PROBLEM STATEMENT: Extract the lines between the ones holding "Model this scene" and "COL = scene.collection", inclusive, exactly as written and nothing more.

═════ EXTRACTED RECORDS

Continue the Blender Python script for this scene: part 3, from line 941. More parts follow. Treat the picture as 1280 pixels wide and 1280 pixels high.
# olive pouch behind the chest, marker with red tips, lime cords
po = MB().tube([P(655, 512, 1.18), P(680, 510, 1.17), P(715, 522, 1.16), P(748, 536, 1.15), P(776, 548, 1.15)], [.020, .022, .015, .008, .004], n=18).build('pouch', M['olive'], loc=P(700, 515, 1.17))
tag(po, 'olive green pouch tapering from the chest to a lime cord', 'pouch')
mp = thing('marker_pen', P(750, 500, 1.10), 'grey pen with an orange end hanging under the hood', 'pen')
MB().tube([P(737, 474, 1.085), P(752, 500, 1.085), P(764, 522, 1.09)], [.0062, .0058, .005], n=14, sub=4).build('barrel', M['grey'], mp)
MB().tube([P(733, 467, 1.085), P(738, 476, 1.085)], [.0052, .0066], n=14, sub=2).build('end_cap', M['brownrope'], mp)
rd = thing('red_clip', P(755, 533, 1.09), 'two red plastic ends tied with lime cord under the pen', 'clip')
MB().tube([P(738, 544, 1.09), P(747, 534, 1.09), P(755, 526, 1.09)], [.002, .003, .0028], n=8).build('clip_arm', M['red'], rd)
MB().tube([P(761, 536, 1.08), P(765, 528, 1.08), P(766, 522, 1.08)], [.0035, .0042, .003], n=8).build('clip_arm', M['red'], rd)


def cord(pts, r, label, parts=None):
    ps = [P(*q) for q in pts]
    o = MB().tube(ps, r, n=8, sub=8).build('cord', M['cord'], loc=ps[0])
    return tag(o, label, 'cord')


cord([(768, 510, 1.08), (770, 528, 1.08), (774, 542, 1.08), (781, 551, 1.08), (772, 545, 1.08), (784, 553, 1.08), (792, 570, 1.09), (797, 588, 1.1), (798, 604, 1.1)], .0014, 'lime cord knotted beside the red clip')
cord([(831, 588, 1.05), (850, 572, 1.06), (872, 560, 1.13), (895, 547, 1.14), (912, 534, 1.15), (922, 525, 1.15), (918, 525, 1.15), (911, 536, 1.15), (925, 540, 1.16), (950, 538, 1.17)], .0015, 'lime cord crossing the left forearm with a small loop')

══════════
═════ EXTRACTED RECORDS

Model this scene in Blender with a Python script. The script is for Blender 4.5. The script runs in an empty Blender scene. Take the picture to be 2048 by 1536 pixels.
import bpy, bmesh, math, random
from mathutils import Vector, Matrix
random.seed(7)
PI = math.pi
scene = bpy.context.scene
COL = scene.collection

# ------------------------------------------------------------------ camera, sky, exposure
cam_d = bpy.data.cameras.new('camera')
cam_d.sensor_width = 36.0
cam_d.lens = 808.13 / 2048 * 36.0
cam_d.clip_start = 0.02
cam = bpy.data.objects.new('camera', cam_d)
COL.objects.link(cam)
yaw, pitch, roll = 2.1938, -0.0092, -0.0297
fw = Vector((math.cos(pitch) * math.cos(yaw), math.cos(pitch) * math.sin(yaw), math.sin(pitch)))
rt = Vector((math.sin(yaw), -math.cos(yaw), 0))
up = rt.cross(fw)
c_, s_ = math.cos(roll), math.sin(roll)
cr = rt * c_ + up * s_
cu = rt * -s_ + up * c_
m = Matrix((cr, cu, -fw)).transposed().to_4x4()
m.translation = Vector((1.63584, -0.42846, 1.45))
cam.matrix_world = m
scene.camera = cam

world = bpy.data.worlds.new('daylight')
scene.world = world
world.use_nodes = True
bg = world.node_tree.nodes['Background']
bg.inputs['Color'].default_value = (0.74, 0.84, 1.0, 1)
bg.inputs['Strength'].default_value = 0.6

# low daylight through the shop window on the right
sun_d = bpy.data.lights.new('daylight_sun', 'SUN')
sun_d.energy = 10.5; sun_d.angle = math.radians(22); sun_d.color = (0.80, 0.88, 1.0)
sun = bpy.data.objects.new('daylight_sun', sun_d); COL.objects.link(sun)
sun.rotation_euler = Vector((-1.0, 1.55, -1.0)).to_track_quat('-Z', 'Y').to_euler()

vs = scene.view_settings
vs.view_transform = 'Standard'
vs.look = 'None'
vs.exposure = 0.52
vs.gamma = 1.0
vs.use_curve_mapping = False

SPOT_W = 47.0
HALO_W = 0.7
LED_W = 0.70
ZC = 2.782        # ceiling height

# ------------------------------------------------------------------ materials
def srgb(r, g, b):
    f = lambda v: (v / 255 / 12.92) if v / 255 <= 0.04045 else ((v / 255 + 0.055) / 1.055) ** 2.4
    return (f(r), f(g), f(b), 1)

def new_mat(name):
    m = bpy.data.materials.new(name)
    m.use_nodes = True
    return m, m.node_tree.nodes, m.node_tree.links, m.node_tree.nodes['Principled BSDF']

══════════
═════ EXTRACTED RECORDS

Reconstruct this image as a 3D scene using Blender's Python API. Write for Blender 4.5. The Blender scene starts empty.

══════════

RESPONSE:
Model this scene in Blender with a Python script. The script is for Blender 4.5. The script runs in an empty Blender scene. Take the picture to be 2048 by 1536 pixels.
import bpy, bmesh, math, random
from mathutils import Vector, Matrix
random.seed(7)
PI = math.pi
scene = bpy.context.scene
COL = scene.collection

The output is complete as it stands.